→ DIRECTION:
Give back, exactly as it appears, the run of lines opening with the one containing "The Blender Python" and closing with the one containing "FLATF = np.eye(3)". Nothing outside that run should appear.

========================================

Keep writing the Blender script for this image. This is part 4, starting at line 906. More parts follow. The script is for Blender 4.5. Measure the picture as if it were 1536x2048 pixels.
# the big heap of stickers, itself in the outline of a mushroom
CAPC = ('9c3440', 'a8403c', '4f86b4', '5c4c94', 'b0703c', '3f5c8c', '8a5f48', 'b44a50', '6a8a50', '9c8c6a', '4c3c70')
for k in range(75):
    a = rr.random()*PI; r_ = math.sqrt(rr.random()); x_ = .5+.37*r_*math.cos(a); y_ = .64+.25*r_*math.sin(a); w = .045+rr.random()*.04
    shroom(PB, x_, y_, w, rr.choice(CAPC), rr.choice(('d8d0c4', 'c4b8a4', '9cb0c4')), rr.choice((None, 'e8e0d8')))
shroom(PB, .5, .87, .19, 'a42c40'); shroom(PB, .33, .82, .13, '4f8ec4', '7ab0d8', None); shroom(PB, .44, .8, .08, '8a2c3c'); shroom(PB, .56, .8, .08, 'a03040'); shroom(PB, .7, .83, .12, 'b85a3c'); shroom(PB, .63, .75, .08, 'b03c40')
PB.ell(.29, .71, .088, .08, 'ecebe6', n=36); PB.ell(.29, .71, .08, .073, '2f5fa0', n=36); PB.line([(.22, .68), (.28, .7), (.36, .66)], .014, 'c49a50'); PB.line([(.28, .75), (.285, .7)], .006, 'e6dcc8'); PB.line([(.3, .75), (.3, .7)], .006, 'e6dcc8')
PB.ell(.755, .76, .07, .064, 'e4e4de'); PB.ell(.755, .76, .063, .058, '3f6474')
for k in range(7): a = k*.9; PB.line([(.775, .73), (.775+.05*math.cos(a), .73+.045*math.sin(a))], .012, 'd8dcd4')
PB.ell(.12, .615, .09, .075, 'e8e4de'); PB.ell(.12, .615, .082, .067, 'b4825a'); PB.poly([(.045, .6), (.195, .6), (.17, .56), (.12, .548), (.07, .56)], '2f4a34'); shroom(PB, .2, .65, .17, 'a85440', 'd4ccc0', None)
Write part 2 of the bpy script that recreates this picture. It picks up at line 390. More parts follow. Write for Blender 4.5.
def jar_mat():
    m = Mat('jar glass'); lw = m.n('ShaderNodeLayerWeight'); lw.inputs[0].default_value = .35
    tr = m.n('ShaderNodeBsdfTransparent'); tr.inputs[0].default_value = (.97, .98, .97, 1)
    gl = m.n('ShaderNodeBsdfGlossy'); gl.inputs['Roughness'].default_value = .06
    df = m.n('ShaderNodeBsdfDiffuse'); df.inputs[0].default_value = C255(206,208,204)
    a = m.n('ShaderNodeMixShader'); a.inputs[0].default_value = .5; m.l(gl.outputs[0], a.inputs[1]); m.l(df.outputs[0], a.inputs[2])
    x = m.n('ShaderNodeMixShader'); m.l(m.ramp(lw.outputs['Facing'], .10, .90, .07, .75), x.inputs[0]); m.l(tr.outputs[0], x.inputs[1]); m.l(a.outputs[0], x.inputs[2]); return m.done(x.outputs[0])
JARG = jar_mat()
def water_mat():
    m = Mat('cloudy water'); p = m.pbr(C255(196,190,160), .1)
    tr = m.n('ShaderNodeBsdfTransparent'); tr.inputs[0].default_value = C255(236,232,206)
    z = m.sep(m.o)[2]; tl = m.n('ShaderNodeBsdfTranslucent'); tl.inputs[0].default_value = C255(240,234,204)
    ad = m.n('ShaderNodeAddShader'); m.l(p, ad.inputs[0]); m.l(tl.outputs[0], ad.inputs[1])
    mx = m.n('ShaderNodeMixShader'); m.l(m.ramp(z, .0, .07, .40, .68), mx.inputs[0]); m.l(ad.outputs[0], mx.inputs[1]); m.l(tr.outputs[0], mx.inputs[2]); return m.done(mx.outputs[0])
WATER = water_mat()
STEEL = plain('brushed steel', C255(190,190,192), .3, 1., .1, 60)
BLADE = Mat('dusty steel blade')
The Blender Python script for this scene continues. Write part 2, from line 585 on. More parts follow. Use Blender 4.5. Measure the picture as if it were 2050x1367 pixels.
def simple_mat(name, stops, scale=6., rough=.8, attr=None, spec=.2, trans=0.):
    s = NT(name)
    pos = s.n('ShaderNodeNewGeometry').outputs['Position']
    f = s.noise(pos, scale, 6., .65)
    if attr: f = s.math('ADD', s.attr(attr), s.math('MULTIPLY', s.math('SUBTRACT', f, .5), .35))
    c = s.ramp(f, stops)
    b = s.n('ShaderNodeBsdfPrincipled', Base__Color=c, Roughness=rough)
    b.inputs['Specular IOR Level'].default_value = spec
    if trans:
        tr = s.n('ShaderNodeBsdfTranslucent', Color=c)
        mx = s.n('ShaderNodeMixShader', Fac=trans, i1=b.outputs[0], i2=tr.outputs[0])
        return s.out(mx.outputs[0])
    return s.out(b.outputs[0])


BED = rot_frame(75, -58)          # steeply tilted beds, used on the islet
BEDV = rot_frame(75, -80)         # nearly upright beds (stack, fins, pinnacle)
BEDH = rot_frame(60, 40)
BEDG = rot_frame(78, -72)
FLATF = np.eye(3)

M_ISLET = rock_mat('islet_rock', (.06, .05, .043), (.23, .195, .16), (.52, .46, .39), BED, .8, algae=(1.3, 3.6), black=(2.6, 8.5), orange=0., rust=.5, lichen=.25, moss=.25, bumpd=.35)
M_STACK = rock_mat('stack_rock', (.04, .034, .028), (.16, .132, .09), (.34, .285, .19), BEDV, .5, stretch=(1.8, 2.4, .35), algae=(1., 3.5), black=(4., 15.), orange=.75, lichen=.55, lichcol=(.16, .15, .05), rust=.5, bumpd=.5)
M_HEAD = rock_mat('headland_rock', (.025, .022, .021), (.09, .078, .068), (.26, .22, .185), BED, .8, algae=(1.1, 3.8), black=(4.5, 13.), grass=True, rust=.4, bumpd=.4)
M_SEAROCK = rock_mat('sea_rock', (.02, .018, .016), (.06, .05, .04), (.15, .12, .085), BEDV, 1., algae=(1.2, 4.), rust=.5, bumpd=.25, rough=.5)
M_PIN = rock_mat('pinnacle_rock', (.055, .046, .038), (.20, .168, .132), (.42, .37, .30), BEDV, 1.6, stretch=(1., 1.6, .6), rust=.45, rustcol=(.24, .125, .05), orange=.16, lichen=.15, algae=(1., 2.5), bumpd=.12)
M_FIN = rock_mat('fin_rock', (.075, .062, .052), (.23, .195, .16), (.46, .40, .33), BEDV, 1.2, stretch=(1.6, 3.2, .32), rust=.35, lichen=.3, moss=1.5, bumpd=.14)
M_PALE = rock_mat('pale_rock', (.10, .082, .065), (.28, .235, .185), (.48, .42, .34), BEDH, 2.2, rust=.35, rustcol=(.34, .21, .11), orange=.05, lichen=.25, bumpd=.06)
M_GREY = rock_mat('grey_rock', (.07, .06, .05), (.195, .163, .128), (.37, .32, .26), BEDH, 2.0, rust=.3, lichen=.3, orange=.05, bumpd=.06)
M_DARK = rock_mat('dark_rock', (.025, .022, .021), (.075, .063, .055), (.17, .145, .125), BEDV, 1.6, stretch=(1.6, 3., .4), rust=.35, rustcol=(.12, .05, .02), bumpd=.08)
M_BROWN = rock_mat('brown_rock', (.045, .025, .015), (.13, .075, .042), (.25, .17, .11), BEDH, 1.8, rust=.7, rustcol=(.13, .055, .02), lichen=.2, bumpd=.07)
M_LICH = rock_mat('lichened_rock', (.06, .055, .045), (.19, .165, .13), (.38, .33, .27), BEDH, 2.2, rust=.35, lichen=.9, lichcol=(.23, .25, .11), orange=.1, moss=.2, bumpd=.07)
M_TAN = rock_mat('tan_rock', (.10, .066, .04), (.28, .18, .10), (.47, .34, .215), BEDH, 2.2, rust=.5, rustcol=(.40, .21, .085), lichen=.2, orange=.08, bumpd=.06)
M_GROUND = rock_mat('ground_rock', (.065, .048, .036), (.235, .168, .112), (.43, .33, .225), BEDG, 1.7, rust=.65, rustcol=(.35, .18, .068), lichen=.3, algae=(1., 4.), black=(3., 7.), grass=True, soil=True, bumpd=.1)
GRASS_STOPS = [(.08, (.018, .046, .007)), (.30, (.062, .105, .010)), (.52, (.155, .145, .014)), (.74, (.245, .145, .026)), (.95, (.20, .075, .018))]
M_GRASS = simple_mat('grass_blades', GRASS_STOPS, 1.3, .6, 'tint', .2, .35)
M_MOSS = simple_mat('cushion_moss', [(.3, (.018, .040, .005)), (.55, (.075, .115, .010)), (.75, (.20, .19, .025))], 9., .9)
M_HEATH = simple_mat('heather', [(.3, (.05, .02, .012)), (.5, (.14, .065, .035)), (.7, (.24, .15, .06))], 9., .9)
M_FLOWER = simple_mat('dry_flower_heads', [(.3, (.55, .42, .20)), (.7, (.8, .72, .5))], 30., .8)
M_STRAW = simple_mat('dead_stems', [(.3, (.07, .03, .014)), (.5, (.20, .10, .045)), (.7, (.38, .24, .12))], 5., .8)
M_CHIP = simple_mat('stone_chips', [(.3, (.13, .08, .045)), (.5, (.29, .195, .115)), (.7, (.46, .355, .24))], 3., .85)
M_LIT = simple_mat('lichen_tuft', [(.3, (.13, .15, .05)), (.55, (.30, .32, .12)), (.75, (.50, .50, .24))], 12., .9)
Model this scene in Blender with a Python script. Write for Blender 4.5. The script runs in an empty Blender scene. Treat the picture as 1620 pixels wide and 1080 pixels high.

========================================

→ ANSWER:
The Blender Python script for this scene continues. Write part 2, from line 585 on. More parts follow. Use Blender 4.5. Measure the picture as if it were 2050x1367 pixels.
def simple_mat(name, stops, scale=6., rough=.8, attr=None, spec=.2, trans=0.):
    s = NT(name)
    pos = s.n('ShaderNodeNewGeometry').outputs['Position']
    f = s.noise(pos, scale, 6., .65)
    if attr: f = s.math('ADD', s.attr(attr), s.math('MULTIPLY', s.math('SUBTRACT', f, .5), .35))
    c = s.ramp(f, stops)
    b = s.n('ShaderNodeBsdfPrincipled', Base__Color=c, Roughness=rough)
    b.inputs['Specular IOR Level'].default_value = spec
    if trans:
        tr = s.n('ShaderNodeBsdfTranslucent', Color=c)
        mx = s.n('ShaderNodeMixShader', Fac=trans, i1=b.outputs[0], i2=tr.outputs[0])
        return s.out(mx.outputs[0])
    return s.out(b.outputs[0])


BED = rot_frame(75, -58)          # steeply tilted beds, used on the islet
BEDV = rot_frame(75, -80)         # nearly upright beds (stack, fins, pinnacle)
BEDH = rot_frame(60, 40)
BEDG = rot_frame(78, -72)
FLATF = np.eye(3)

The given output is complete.